SHORT PROBLEM
Leaving out every picture, retype the lines below from the top through the one that contains "scene.camera = cam".

DATASET CONTENT
------------------------------

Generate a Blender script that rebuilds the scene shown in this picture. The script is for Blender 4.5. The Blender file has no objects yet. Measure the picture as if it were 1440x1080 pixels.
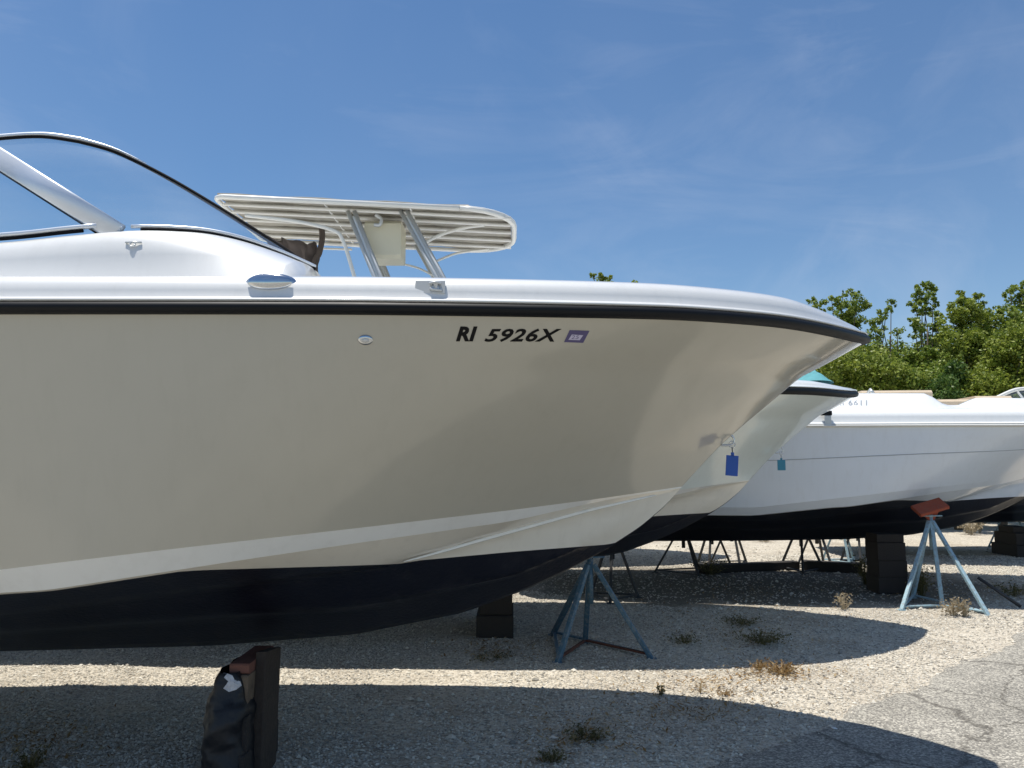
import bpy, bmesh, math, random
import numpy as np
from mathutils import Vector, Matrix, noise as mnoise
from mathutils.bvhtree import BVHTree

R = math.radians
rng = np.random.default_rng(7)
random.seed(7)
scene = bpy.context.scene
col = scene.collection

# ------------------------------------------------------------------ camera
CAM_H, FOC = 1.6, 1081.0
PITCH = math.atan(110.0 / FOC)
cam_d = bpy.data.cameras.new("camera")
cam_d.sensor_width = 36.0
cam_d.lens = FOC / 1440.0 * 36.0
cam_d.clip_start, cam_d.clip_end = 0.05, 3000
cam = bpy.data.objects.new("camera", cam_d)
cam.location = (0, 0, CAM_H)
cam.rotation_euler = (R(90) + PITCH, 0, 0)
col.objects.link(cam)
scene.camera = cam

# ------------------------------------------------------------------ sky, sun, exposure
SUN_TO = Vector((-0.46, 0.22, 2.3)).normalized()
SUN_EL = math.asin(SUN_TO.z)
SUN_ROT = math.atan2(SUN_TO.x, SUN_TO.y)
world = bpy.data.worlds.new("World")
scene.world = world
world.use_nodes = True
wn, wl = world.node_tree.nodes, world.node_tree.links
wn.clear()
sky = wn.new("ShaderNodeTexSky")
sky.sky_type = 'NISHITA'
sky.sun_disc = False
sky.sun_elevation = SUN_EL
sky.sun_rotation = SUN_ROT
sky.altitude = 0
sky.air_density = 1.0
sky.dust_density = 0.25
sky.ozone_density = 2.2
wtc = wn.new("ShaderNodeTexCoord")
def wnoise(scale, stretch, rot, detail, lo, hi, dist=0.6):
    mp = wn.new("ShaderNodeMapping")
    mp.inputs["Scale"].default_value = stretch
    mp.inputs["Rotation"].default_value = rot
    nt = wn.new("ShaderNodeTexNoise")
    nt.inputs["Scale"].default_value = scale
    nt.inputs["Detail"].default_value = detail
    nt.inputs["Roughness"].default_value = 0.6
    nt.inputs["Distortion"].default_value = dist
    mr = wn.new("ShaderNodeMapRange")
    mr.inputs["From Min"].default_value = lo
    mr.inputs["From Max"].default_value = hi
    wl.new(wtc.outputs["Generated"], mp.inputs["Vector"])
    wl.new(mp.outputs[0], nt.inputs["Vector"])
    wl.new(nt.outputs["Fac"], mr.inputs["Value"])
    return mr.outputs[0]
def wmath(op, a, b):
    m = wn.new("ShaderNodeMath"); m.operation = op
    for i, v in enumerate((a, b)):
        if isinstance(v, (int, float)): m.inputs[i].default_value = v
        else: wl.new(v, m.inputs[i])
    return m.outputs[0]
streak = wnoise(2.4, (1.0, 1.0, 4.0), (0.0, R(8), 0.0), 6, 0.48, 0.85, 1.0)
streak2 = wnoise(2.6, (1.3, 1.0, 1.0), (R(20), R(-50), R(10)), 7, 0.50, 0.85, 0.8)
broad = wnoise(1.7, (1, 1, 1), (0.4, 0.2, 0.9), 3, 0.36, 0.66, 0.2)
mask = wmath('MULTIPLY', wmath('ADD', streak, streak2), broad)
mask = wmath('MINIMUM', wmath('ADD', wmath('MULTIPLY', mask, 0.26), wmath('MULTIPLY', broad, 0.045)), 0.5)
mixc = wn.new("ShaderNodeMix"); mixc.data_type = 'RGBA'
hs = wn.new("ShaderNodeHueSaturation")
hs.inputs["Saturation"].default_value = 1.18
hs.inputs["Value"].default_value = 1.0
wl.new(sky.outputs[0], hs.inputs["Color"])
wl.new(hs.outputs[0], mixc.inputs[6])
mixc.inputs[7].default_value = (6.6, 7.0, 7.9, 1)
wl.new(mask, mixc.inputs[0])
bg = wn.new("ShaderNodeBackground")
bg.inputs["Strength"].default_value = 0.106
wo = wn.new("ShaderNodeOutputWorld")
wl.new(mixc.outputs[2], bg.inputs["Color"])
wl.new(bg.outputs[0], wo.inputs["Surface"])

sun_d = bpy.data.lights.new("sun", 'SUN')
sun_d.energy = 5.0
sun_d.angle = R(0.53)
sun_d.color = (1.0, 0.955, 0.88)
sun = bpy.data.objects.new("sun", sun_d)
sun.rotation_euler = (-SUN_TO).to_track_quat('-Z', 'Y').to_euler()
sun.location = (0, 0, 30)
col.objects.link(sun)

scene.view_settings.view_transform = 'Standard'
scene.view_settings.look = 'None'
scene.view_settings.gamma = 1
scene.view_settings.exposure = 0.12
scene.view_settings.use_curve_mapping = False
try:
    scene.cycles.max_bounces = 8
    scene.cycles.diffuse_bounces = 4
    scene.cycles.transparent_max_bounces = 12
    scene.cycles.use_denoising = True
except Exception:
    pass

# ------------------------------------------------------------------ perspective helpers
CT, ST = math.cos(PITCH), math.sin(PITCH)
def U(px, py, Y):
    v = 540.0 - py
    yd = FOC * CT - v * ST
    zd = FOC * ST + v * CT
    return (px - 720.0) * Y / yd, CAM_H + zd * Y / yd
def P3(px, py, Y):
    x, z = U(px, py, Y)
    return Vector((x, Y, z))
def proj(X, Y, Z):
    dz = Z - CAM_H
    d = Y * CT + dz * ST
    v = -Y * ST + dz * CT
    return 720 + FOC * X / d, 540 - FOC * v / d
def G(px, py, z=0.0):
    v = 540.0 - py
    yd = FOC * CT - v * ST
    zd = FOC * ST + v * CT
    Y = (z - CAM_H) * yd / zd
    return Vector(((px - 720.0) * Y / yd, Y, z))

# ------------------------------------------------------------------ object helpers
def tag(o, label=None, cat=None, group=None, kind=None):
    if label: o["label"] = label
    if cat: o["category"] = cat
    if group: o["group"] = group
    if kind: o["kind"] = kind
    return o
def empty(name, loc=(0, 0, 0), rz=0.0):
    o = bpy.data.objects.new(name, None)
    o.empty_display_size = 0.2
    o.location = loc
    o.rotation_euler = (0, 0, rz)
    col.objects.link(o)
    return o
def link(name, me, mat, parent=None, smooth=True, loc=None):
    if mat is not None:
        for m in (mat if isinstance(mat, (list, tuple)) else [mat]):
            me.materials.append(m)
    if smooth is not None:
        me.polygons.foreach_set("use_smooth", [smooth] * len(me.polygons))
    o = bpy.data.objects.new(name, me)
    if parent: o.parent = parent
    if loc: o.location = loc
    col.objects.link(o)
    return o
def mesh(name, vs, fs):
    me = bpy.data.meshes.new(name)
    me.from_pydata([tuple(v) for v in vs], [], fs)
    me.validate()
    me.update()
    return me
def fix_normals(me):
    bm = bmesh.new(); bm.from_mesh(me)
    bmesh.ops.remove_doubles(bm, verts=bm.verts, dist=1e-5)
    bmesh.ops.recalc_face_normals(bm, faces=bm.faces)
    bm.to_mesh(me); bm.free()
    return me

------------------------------

THE SOLUTION
Generate a Blender script that rebuilds the scene shown in this picture. The script is for Blender 4.5. The Blender file has no objects yet. Measure the picture as if it were 1440x1080 pixels.
import bpy, bmesh, math, random
import numpy as np
from mathutils import Vector, Matrix, noise as mnoise
from mathutils.bvhtree import BVHTree

R = math.radians
rng = np.random.default_rng(7)
random.seed(7)
scene = bpy.context.scene
col = scene.collection

# ------------------------------------------------------------------ camera
CAM_H, FOC = 1.6, 1081.0
PITCH = math.atan(110.0 / FOC)
cam_d = bpy.data.cameras.new("camera")
cam_d.sensor_width = 36.0
cam_d.lens = FOC / 1440.0 * 36.0
cam_d.clip_start, cam_d.clip_end = 0.05, 3000
cam = bpy.data.objects.new("camera", cam_d)
cam.location = (0, 0, CAM_H)
cam.rotation_euler = (R(90) + PITCH, 0, 0)
col.objects.link(cam)
scene.camera = cam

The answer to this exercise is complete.